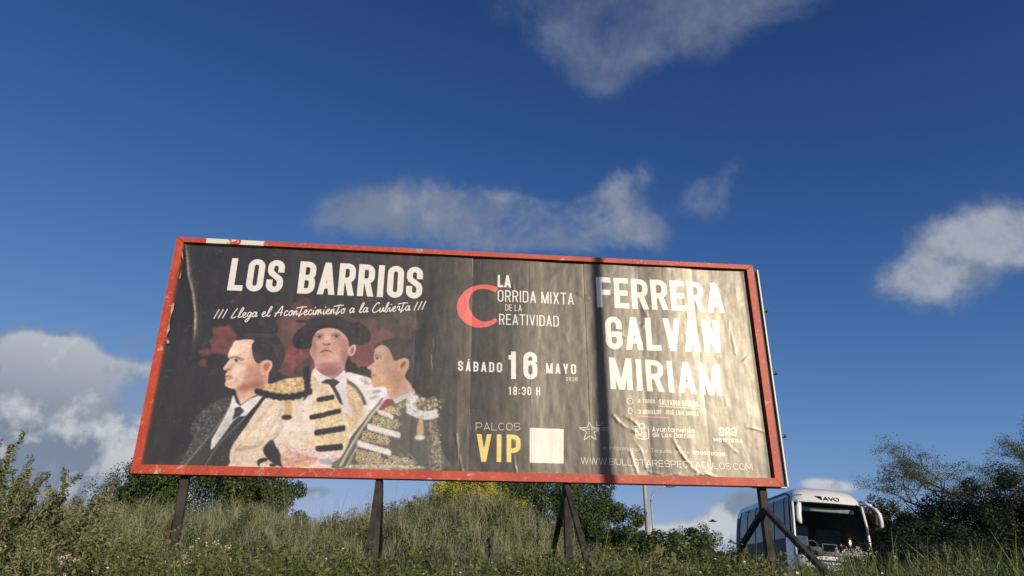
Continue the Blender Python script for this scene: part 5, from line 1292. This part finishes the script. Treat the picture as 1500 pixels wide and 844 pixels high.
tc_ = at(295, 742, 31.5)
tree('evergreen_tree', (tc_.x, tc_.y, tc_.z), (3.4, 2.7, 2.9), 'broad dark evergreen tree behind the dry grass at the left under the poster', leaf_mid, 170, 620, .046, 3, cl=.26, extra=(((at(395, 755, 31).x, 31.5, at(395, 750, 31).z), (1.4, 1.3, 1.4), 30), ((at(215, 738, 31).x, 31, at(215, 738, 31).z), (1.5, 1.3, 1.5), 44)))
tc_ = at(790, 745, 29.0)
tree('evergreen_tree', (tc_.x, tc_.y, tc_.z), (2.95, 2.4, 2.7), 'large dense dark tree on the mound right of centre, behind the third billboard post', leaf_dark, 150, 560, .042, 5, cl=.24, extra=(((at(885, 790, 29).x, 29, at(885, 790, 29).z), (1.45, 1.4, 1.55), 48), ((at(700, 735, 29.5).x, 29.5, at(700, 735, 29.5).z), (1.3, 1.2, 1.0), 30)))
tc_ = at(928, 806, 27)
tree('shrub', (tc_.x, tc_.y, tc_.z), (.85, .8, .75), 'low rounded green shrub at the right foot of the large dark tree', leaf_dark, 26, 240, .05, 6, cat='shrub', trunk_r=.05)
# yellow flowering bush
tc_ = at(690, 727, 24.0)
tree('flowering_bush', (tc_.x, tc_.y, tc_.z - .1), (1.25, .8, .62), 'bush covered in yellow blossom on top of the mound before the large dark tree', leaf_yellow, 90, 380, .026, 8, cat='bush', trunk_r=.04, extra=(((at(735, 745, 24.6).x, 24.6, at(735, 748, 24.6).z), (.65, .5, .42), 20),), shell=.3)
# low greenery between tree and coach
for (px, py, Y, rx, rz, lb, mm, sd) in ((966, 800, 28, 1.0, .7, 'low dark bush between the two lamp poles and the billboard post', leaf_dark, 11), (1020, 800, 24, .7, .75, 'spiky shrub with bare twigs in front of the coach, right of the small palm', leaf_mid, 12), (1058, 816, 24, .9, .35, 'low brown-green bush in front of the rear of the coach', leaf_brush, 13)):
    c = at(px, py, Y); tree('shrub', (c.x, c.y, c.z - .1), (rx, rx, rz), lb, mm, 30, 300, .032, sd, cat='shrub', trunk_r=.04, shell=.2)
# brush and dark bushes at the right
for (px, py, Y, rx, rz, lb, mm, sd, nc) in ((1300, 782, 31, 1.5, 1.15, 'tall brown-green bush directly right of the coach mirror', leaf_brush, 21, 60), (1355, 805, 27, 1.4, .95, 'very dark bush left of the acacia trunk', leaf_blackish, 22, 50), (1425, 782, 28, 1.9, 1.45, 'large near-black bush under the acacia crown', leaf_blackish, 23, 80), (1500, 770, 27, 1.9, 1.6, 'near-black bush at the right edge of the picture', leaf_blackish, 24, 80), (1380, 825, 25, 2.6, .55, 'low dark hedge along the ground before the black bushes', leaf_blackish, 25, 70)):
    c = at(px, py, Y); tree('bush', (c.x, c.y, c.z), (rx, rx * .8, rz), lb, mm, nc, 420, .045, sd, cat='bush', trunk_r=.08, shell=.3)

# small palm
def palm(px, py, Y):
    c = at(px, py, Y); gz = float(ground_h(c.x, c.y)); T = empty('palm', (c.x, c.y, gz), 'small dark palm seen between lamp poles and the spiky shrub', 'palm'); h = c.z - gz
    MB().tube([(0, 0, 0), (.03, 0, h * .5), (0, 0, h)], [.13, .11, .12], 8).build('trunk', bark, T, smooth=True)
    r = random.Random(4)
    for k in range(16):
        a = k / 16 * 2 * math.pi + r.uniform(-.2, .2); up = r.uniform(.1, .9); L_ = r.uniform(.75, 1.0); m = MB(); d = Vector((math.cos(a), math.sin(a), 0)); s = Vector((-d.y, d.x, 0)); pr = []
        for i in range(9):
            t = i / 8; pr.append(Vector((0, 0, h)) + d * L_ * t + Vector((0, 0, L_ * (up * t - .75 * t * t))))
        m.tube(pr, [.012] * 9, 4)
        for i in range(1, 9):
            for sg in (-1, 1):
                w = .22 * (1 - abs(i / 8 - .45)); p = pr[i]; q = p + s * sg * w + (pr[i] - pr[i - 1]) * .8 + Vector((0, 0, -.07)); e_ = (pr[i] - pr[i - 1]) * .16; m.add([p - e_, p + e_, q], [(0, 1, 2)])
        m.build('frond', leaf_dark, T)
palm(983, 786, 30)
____
# EXERCISE TASK
Repeat the data above exactly, but not the pictures.

# THE OUTPUT
Continue the Blender Python script for this scene: part 5, from line 1292. This part finishes the script. Treat the picture as 1500 pixels wide and 844 pixels high.
tc_ = at(295, 742, 31.5)
tree('evergreen_tree', (tc_.x, tc_.y, tc_.z), (3.4, 2.7, 2.9), 'broad dark evergreen tree behind the dry grass at the left under the poster', leaf_mid, 170, 620, .046, 3, cl=.26, extra=(((at(395, 755, 31).x, 31.5, at(395, 750, 31).z), (1.4, 1.3, 1.4), 30), ((at(215, 738, 31).x, 31, at(215, 738, 31).z), (1.5, 1.3, 1.5), 44)))
tc_ = at(790, 745, 29.0)
tree('evergreen_tree', (tc_.x, tc_.y, tc_.z), (2.95, 2.4, 2.7), 'large dense dark tree on the mound right of centre, behind the third billboard post', leaf_dark, 150, 560, .042, 5, cl=.24, extra=(((at(885, 790, 29).x, 29, at(885, 790, 29).z), (1.45, 1.4, 1.55), 48), ((at(700, 735, 29.5).x, 29.5, at(700, 735, 29.5).z), (1.3, 1.2, 1.0), 30)))
tc_ = at(928, 806, 27)
tree('shrub', (tc_.x, tc_.y, tc_.z), (.85, .8, .75), 'low rounded green shrub at the right foot of the large dark tree', leaf_dark, 26, 240, .05, 6, cat='shrub', trunk_r=.05)
# yellow flowering bush
tc_ = at(690, 727, 24.0)
tree('flowering_bush', (tc_.x, tc_.y, tc_.z - .1), (1.25, .8, .62), 'bush covered in yellow blossom on top of the mound before the large dark tree', leaf_yellow, 90, 380, .026, 8, cat='bush', trunk_r=.04, extra=(((at(735, 745, 24.6).x, 24.6, at(735, 748, 24.6).z), (.65, .5, .42), 20),), shell=.3)
# low greenery between tree and coach
for (px, py, Y, rx, rz, lb, mm, sd) in ((966, 800, 28, 1.0, .7, 'low dark bush between the two lamp poles and the billboard post', leaf_dark, 11), (1020, 800, 24, .7, .75, 'spiky shrub with bare twigs in front of the coach, right of the small palm', leaf_mid, 12), (1058, 816, 24, .9, .35, 'low brown-green bush in front of the rear of the coach', leaf_brush, 13)):
    c = at(px, py, Y); tree('shrub', (c.x, c.y, c.z - .1), (rx, rx, rz), lb, mm, 30, 300, .032, sd, cat='shrub', trunk_r=.04, shell=.2)
# brush and dark bushes at the right
for (px, py, Y, rx, rz, lb, mm, sd, nc) in ((1300, 782, 31, 1.5, 1.15, 'tall brown-green bush directly right of the coach mirror', leaf_brush, 21, 60), (1355, 805, 27, 1.4, .95, 'very dark bush left of the acacia trunk', leaf_blackish, 22, 50), (1425, 782, 28, 1.9, 1.45, 'large near-black bush under the acacia crown', leaf_blackish, 23, 80), (1500, 770, 27, 1.9, 1.6, 'near-black bush at the right edge of the picture', leaf_blackish, 24, 80), (1380, 825, 25, 2.6, .55, 'low dark hedge along the ground before the black bushes', leaf_blackish, 25, 70)):
    c = at(px, py, Y); tree('bush', (c.x, c.y, c.z), (rx, rx * .8, rz), lb, mm, nc, 420, .045, sd, cat='bush', trunk_r=.08, shell=.3)

# small palm
def palm(px, py, Y):
    c = at(px, py, Y); gz = float(ground_h(c.x, c.y)); T = empty('palm', (c.x, c.y, gz), 'small dark palm seen between lamp poles and the spiky shrub', 'palm'); h = c.z - gz
    MB().tube([(0, 0, 0), (.03, 0, h * .5), (0, 0, h)], [.13, .11, .12], 8).build('trunk', bark, T, smooth=True)
    r = random.Random(4)
    for k in range(16):
        a = k / 16 * 2 * math.pi + r.uniform(-.2, .2); up = r.uniform(.1, .9); L_ = r.uniform(.75, 1.0); m = MB(); d = Vector((math.cos(a), math.sin(a), 0)); s = Vector((-d.y, d.x, 0)); pr = []
        for i in range(9):
            t = i / 8; pr.append(Vector((0, 0, h)) + d * L_ * t + Vector((0, 0, L_ * (up * t - .75 * t * t))))
        m.tube(pr, [.012] * 9, 4)
        for i in range(1, 9):
            for sg in (-1, 1):
                w = .22 * (1 - abs(i / 8 - .45)); p = pr[i]; q = p + s * sg * w + (pr[i] - pr[i - 1]) * .8 + Vector((0, 0, -.07)); e_ = (pr[i] - pr[i - 1]) * .16; m.add([p - e_, p + e_, q], [(0, 1, 2)])
        m.build('frond', leaf_dark, T)
palm(983, 786, 30)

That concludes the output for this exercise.